Working data:

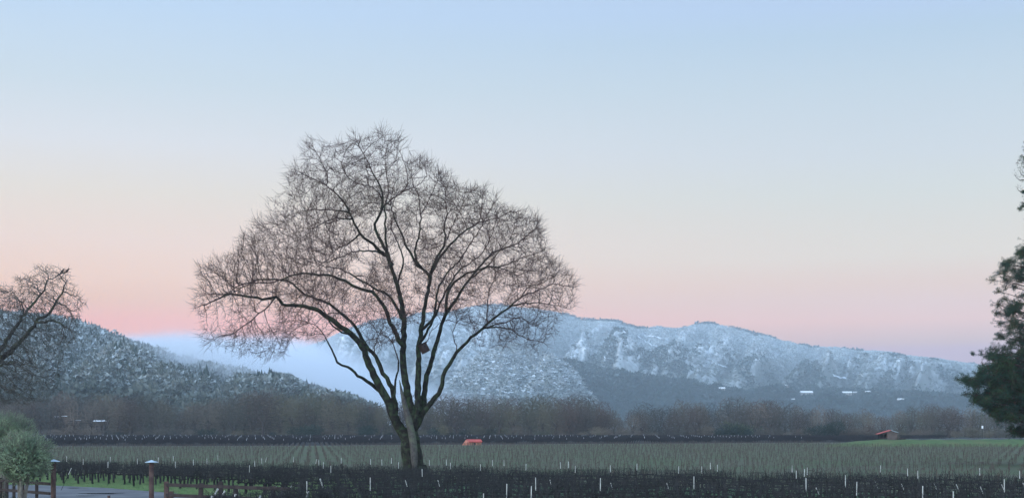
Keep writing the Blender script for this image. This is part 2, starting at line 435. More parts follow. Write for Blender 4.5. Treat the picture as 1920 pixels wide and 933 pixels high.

==

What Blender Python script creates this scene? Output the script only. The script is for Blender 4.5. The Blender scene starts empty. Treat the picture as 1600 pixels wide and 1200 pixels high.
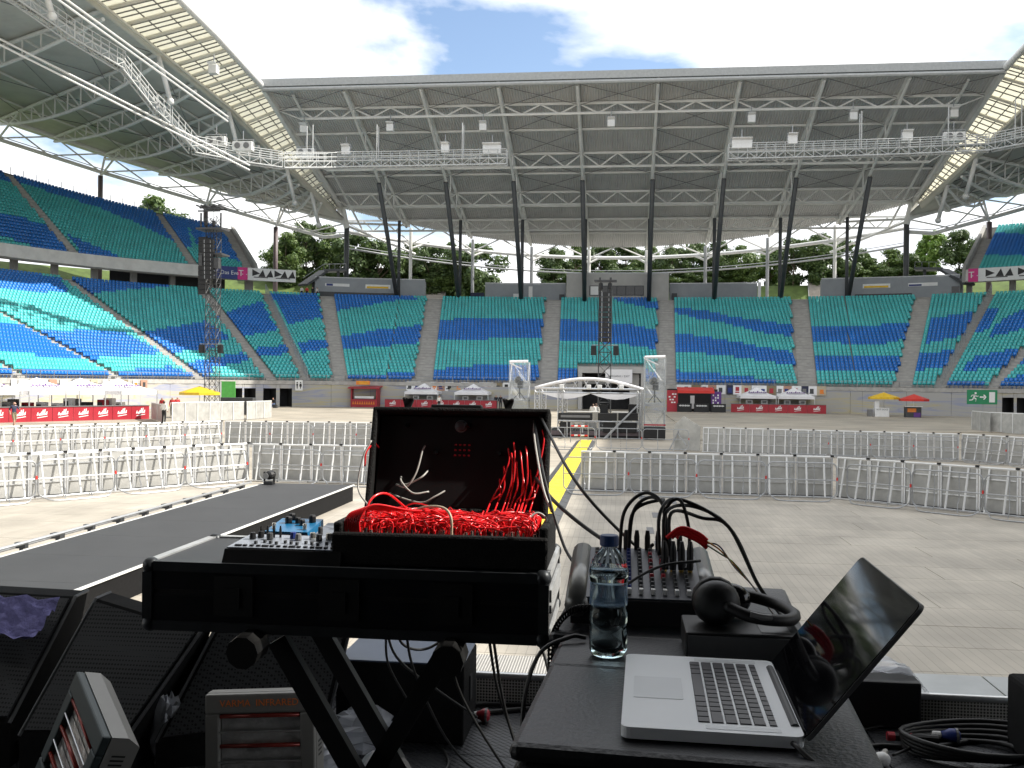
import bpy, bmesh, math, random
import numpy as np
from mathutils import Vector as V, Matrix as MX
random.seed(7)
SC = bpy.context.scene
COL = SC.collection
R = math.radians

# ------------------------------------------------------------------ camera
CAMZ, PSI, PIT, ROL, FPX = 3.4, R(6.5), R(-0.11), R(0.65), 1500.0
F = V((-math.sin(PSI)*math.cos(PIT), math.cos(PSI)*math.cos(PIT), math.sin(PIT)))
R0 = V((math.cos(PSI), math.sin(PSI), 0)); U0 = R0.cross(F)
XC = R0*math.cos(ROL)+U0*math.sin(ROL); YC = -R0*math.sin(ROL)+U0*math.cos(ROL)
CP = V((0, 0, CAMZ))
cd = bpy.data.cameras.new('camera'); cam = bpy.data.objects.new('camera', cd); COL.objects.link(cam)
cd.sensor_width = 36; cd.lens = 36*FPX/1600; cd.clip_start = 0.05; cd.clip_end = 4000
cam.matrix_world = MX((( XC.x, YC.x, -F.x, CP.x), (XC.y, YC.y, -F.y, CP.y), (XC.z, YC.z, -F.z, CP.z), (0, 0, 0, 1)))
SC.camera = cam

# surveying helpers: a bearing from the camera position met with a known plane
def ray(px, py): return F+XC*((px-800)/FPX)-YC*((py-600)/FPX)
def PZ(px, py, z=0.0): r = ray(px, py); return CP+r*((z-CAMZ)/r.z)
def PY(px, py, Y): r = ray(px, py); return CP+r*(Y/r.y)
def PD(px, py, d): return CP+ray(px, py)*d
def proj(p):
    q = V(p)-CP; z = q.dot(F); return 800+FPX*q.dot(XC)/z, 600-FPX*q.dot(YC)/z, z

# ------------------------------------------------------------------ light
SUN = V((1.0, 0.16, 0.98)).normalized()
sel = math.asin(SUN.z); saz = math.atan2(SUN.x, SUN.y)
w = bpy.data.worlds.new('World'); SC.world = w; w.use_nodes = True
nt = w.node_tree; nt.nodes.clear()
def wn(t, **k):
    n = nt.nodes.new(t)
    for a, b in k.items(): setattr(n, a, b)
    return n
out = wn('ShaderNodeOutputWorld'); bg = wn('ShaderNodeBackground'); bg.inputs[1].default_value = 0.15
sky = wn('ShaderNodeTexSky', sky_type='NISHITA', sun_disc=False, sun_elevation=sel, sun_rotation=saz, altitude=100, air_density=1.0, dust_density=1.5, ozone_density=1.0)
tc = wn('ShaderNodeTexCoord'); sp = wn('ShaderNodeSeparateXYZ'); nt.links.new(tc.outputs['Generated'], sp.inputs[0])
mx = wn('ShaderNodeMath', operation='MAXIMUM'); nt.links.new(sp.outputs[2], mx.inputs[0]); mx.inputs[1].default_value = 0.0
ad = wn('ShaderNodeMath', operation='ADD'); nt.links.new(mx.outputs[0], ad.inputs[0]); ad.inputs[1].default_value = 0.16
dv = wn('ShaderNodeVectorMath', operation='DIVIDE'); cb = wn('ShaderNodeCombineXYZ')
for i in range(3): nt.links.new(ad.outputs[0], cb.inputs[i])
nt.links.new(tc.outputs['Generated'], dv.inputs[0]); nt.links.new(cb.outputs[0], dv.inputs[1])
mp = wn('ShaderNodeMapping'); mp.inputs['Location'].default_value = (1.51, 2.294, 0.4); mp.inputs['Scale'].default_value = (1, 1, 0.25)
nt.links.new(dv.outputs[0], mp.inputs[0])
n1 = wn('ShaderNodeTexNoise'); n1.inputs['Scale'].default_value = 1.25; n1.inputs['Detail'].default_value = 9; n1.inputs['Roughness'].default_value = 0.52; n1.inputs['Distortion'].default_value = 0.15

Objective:
Leave the pictures out, then copy word for word only the lines from the one containing "What Blender Python" through the one containing "R = math.radians", both included.

Written response:
What Blender Python script creates this scene? Output the script only. The script is for Blender 4.5. The Blender scene starts empty. Treat the picture as 1600 pixels wide and 1200 pixels high.
import bpy, bmesh, math, random
import numpy as np
from mathutils import Vector as V, Matrix as MX
random.seed(7)
SC = bpy.context.scene
COL = SC.collection
R = math.radians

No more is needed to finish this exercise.